For all the advantages of being a celebrity, there are several downsides. It's hard to fade into the woodwork and go about your business without people making a fuss. Security can also be a problem, as Carole Lombard learned in the spring of 1938.



Lombard made the front page of the Los Angeles Examiner on April 23, 1938, but it wasn't the result of clever publicity from Russell Birdwell or some other master of studio PR. No, this was crime news...her home had been robbed.




Two images of the home on 609 St. Cloud Road; the top from a contemporary postcard, the bottom the house in more recent times (pop star Belinda Carlisle and her husband resided here for several years). Carole moved there in 1936, believing it would give her more privacy than her fabled residence on Hollywood Boulevard (privacy she now sought given her budding romance with Clark Gable).

Lombard apparently wasn't in the house at the time of the robbery; according to the Hearst newspaper, $25,000 worth of items were stolen -- including a jewel-encrusted watch given her by Gable. With film stars' houses on maps sold to tourists, chances are the perpetrators knew who they were targeting.

But if it was any solace to Carole, she wasn't the only troubled actress on the front of the Examiner. In fact, the other film star's problems with crime warranted a banner headline:



"SIMONE SIMON BARES $50,000 SWINDLE PLOT." Simon was a French actress brought to America in the mid-1930s, signing with 20th Century-Fox. She appeared in a number of films, including a 1937 remake of "Seventh Heaven" with James Stewart, but never really clicked with American audiences, although she did have some success in the 1940s with movies such as "Cat People." She also reportedly had an affair with George Gershwin prior to his death in 1937. Simon died in Paris at age 94 in February 2005.
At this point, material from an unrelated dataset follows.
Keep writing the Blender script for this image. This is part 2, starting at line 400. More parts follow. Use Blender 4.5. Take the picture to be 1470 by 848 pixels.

As far as details of the swindle plot, I really couldn't find anything online. This newspaper, in full, could explain that, the Lombard robbery and so much more. Get a feel for life in Los Angeles in April 1938. Also see if you can find Marion Davies' name somewhere in the paper (legend has it that while William Randolph Hearst was alive, her name had to be placed somewhere in every Hearst paper, every day).

This copy of the Examiner has 30 pages and is said to be in good condition. One bid, for $4.99, has already been made, and bidding closes at 10 a.m. (Eastern) on Tuesday. Interested in adding this to your vintage newspaper collection? Bid, or learn more, by going to http://cgi.ebay.com/0510101W-CAROLE-LOMBARD-HOME-LOOTED-APRIL-23-1938-/390248688558?pt=LH_DefaultDomain_0&hash=item5adca26bae.

Soon after this incident was reported, Lombard's latest film, "Fools For Scandal," was released. Since it drew lackluster response from critics and was a box-office disappointment for Warners, chances are more than a few fans of Carole felt as if they had been robbed.